I love being a mom, I will openly admit it is the single hardest thing that I have ever done in my life. On the other hand it is the greatest and most fullfilling experience of my life as well. My kids are at such a transition period right now. Nicolas will be starting kindergarden in the fall and Amy will be starting preschool...(how can I be old enough to have 2 kids in school!). It is an emotional time for me to watch my babies start branching out on there own. For so long now we have been each others entire universe and it a sweet mix of joy and trepedation to watch them begin to make new relationships and have experiences away from me.

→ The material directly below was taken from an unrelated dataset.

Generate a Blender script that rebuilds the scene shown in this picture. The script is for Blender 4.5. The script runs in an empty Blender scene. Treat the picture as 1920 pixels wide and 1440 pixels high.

As a mom you want to wrap them up tight and shield them from the terrors and pain of the outside world. Especially after events like yesterday shooting in Viriginia...you want to wisk them away to some imaginary world where there is no hate or war or conflict. But as a mom you also want them to grow and be strong and confident well rounded individuals. I want them to know and understand that there is good and bad in the world...and how to choose and be strong. So you let them go and grow and become their own people and smile as there little personalities develop and blossom. Every day they amaze me with their independance and their knowledge.

Even at such a young age they have such distinct personalities. Nicolas is my little superhero...he is such a mix of emotions, at times tuff and independant, other times so sweet and sensitive. He is always performing... imagining... and questioning everything. I don't always have the answers for him but i try. He is a happy kid. I pray that the joy in his voice and that special spark that burns in his eyes will always be there, that i can create a life and world for him that will always be full joy and happiness.

Amy is my spitfire. She is cautious of people and experiences that she doesn't know, sometimes unsure of herself.....but fiercly independant... At her core she is tuff and strong and even defiant at times. She is my troublemaker.... beautiful and amazing and she knows it. My little mama's girl...always attatched at my hip, she looks nothing like me but still we are so much alike... She has a spirit that is ready to take over the world and enough timidity to keep her in check. For her I wish to teach the self confidence that I didn't have as a child...to teach her that she is a beautiful women who can do anything and everything...
I want them to know that life can be magical and wonderful and to embrace whatever it is her heart desires without fear...without doubt.

Every day I pray to be good enough for them, strong enough for them... My babies.....my whole world.